begin Source excerpt

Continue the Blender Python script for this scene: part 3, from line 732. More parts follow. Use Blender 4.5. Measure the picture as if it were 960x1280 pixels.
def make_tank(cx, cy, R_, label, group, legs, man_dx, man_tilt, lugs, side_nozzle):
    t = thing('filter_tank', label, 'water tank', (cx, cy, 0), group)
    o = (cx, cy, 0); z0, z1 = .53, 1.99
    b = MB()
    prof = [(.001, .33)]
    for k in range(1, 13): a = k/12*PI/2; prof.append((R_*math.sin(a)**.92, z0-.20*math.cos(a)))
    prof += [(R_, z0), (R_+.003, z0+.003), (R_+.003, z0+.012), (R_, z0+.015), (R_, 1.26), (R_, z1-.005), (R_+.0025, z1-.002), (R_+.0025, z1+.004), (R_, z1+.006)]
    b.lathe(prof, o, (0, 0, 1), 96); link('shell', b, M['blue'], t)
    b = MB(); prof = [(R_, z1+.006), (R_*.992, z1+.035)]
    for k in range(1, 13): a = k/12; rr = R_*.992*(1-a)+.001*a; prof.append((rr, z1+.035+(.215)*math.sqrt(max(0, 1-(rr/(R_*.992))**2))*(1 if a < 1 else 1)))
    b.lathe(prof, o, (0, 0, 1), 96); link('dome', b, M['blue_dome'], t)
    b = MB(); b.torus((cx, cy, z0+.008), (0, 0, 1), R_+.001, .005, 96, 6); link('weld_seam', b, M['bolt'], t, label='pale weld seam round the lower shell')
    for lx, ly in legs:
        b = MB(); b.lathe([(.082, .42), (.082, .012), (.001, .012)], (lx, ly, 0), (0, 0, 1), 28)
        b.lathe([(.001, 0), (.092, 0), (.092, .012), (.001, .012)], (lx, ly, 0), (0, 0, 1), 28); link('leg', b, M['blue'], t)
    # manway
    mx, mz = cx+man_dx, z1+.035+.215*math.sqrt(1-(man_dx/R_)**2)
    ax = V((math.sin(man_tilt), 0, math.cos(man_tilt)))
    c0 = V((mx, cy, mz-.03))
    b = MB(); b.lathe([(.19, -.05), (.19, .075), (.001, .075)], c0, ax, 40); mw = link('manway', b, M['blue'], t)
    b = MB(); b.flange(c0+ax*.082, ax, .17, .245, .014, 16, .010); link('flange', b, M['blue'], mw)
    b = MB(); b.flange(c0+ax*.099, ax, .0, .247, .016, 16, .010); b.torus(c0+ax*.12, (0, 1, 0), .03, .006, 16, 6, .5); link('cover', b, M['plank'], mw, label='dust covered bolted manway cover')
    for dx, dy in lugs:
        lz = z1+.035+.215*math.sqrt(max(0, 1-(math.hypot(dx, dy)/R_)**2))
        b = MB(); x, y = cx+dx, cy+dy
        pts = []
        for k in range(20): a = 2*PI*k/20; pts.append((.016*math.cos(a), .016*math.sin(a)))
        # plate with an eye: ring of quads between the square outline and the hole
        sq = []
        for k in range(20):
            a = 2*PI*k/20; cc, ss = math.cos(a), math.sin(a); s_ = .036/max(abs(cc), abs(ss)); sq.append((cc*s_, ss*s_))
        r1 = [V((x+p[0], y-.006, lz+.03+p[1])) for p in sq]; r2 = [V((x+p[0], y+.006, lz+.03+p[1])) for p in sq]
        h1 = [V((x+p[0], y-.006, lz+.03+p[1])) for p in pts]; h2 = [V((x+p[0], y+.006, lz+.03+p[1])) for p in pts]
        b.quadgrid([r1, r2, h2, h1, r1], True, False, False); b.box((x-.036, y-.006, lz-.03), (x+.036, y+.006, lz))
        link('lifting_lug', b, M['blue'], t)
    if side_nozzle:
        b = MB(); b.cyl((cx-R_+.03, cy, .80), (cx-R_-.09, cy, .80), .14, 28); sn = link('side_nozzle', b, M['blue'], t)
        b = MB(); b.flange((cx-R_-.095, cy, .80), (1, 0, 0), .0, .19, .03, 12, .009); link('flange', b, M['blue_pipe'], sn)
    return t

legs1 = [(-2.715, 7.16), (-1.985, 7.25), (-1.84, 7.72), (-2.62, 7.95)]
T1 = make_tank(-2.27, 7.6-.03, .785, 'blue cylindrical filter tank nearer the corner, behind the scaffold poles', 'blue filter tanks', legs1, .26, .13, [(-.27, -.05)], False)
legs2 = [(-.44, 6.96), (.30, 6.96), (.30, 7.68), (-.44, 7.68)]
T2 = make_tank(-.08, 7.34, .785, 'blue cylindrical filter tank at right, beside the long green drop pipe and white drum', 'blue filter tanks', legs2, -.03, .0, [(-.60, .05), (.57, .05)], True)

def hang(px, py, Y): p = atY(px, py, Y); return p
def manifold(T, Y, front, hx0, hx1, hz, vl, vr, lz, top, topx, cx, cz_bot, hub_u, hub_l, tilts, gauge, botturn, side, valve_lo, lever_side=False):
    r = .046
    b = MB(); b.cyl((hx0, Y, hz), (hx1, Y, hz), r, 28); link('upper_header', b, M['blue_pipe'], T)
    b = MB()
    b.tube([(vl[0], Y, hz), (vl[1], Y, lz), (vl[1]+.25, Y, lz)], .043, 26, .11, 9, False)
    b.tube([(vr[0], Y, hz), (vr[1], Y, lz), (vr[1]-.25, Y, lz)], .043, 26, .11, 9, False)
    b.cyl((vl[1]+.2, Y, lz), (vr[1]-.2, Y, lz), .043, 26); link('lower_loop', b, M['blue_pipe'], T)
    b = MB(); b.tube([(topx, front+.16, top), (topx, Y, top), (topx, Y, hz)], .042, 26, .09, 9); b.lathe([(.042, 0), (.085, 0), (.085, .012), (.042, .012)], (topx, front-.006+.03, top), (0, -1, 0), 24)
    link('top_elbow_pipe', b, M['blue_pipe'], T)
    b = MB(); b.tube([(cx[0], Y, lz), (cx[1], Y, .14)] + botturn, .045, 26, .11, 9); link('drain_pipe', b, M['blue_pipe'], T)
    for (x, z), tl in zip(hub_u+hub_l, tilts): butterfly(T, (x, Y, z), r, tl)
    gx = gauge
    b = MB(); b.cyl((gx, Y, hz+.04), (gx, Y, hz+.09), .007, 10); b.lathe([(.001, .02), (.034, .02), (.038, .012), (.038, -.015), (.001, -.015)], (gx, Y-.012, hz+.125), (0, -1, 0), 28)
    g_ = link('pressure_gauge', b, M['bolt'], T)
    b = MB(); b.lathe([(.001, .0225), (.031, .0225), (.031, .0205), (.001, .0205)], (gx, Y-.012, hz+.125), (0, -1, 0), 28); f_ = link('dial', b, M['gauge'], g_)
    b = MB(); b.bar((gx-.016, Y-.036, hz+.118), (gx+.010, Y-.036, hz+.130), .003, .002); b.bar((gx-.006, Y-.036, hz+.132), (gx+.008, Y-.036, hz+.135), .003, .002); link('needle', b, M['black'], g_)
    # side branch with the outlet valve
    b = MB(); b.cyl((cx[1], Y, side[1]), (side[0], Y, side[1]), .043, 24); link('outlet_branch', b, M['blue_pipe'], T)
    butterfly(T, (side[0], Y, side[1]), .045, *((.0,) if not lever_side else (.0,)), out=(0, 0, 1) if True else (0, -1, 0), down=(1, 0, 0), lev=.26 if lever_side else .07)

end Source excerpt

- **Goal**
Retype the material above, line by line, exactly.

- **Task output**
Continue the Blender Python script for this scene: part 3, from line 732. More parts follow. Use Blender 4.5. Measure the picture as if it were 960x1280 pixels.
def make_tank(cx, cy, R_, label, group, legs, man_dx, man_tilt, lugs, side_nozzle):
    t = thing('filter_tank', label, 'water tank', (cx, cy, 0), group)
    o = (cx, cy, 0); z0, z1 = .53, 1.99
    b = MB()
    prof = [(.001, .33)]
    for k in range(1, 13): a = k/12*PI/2; prof.append((R_*math.sin(a)**.92, z0-.20*math.cos(a)))
    prof += [(R_, z0), (R_+.003, z0+.003), (R_+.003, z0+.012), (R_, z0+.015), (R_, 1.26), (R_, z1-.005), (R_+.0025, z1-.002), (R_+.0025, z1+.004), (R_, z1+.006)]
    b.lathe(prof, o, (0, 0, 1), 96); link('shell', b, M['blue'], t)
    b = MB(); prof = [(R_, z1+.006), (R_*.992, z1+.035)]
    for k in range(1, 13): a = k/12; rr = R_*.992*(1-a)+.001*a; prof.append((rr, z1+.035+(.215)*math.sqrt(max(0, 1-(rr/(R_*.992))**2))*(1 if a < 1 else 1)))
    b.lathe(prof, o, (0, 0, 1), 96); link('dome', b, M['blue_dome'], t)
    b = MB(); b.torus((cx, cy, z0+.008), (0, 0, 1), R_+.001, .005, 96, 6); link('weld_seam', b, M['bolt'], t, label='pale weld seam round the lower shell')
    for lx, ly in legs:
        b = MB(); b.lathe([(.082, .42), (.082, .012), (.001, .012)], (lx, ly, 0), (0, 0, 1), 28)
        b.lathe([(.001, 0), (.092, 0), (.092, .012), (.001, .012)], (lx, ly, 0), (0, 0, 1), 28); link('leg', b, M['blue'], t)
    # manway
    mx, mz = cx+man_dx, z1+.035+.215*math.sqrt(1-(man_dx/R_)**2)
    ax = V((math.sin(man_tilt), 0, math.cos(man_tilt)))
    c0 = V((mx, cy, mz-.03))
    b = MB(); b.lathe([(.19, -.05), (.19, .075), (.001, .075)], c0, ax, 40); mw = link('manway', b, M['blue'], t)
    b = MB(); b.flange(c0+ax*.082, ax, .17, .245, .014, 16, .010); link('flange', b, M['blue'], mw)
    b = MB(); b.flange(c0+ax*.099, ax, .0, .247, .016, 16, .010); b.torus(c0+ax*.12, (0, 1, 0), .03, .006, 16, 6, .5); link('cover', b, M['plank'], mw, label='dust covered bolted manway cover')
    for dx, dy in lugs:
        lz = z1+.035+.215*math.sqrt(max(0, 1-(math.hypot(dx, dy)/R_)**2))
        b = MB(); x, y = cx+dx, cy+dy
        pts = []
        for k in range(20): a = 2*PI*k/20; pts.append((.016*math.cos(a), .016*math.sin(a)))
        # plate with an eye: ring of quads between the square outline and the hole
        sq = []
        for k in range(20):
            a = 2*PI*k/20; cc, ss = math.cos(a), math.sin(a); s_ = .036/max(abs(cc), abs(ss)); sq.append((cc*s_, ss*s_))
        r1 = [V((x+p[0], y-.006, lz+.03+p[1])) for p in sq]; r2 = [V((x+p[0], y+.006, lz+.03+p[1])) for p in sq]
        h1 = [V((x+p[0], y-.006, lz+.03+p[1])) for p in pts]; h2 = [V((x+p[0], y+.006, lz+.03+p[1])) for p in pts]
        b.quadgrid([r1, r2, h2, h1, r1], True, False, False); b.box((x-.036, y-.006, lz-.03), (x+.036, y+.006, lz))
        link('lifting_lug', b, M['blue'], t)
    if side_nozzle:
        b = MB(); b.cyl((cx-R_+.03, cy, .80), (cx-R_-.09, cy, .80), .14, 28); sn = link('side_nozzle', b, M['blue'], t)
        b = MB(); b.flange((cx-R_-.095, cy, .80), (1, 0, 0), .0, .19, .03, 12, .009); link('flange', b, M['blue_pipe'], sn)
    return t

legs1 = [(-2.715, 7.16), (-1.985, 7.25), (-1.84, 7.72), (-2.62, 7.95)]
T1 = make_tank(-2.27, 7.6-.03, .785, 'blue cylindrical filter tank nearer the corner, behind the scaffold poles', 'blue filter tanks', legs1, .26, .13, [(-.27, -.05)], False)
legs2 = [(-.44, 6.96), (.30, 6.96), (.30, 7.68), (-.44, 7.68)]
T2 = make_tank(-.08, 7.34, .785, 'blue cylindrical filter tank at right, beside the long green drop pipe and white drum', 'blue filter tanks', legs2, -.03, .0, [(-.60, .05), (.57, .05)], True)

def hang(px, py, Y): p = atY(px, py, Y); return p
def manifold(T, Y, front, hx0, hx1, hz, vl, vr, lz, top, topx, cx, cz_bot, hub_u, hub_l, tilts, gauge, botturn, side, valve_lo, lever_side=False):
    r = .046
    b = MB(); b.cyl((hx0, Y, hz), (hx1, Y, hz), r, 28); link('upper_header', b, M['blue_pipe'], T)
    b = MB()
    b.tube([(vl[0], Y, hz), (vl[1], Y, lz), (vl[1]+.25, Y, lz)], .043, 26, .11, 9, False)
    b.tube([(vr[0], Y, hz), (vr[1], Y, lz), (vr[1]-.25, Y, lz)], .043, 26, .11, 9, False)
    b.cyl((vl[1]+.2, Y, lz), (vr[1]-.2, Y, lz), .043, 26); link('lower_loop', b, M['blue_pipe'], T)
    b = MB(); b.tube([(topx, front+.16, top), (topx, Y, top), (topx, Y, hz)], .042, 26, .09, 9); b.lathe([(.042, 0), (.085, 0), (.085, .012), (.042, .012)], (topx, front-.006+.03, top), (0, -1, 0), 24)
    link('top_elbow_pipe', b, M['blue_pipe'], T)
    b = MB(); b.tube([(cx[0], Y, lz), (cx[1], Y, .14)] + botturn, .045, 26, .11, 9); link('drain_pipe', b, M['blue_pipe'], T)
    for (x, z), tl in zip(hub_u+hub_l, tilts): butterfly(T, (x, Y, z), r, tl)
    gx = gauge
    b = MB(); b.cyl((gx, Y, hz+.04), (gx, Y, hz+.09), .007, 10); b.lathe([(.001, .02), (.034, .02), (.038, .012), (.038, -.015), (.001, -.015)], (gx, Y-.012, hz+.125), (0, -1, 0), 28)
    g_ = link('pressure_gauge', b, M['bolt'], T)
    b = MB(); b.lathe([(.001, .0225), (.031, .0225), (.031, .0205), (.001, .0205)], (gx, Y-.012, hz+.125), (0, -1, 0), 28); f_ = link('dial', b, M['gauge'], g_)
    b = MB(); b.bar((gx-.016, Y-.036, hz+.118), (gx+.010, Y-.036, hz+.130), .003, .002); b.bar((gx-.006, Y-.036, hz+.132), (gx+.008, Y-.036, hz+.135), .003, .002); link('needle', b, M['black'], g_)
    # side branch with the outlet valve
    b = MB(); b.cyl((cx[1], Y, side[1]), (side[0], Y, side[1]), .043, 24); link('outlet_branch', b, M['blue_pipe'], T)
    butterfly(T, (side[0], Y, side[1]), .045, *((.0,) if not lever_side else (.0,)), out=(0, 0, 1) if True else (0, -1, 0), down=(1, 0, 0), lev=.26 if lever_side else .07)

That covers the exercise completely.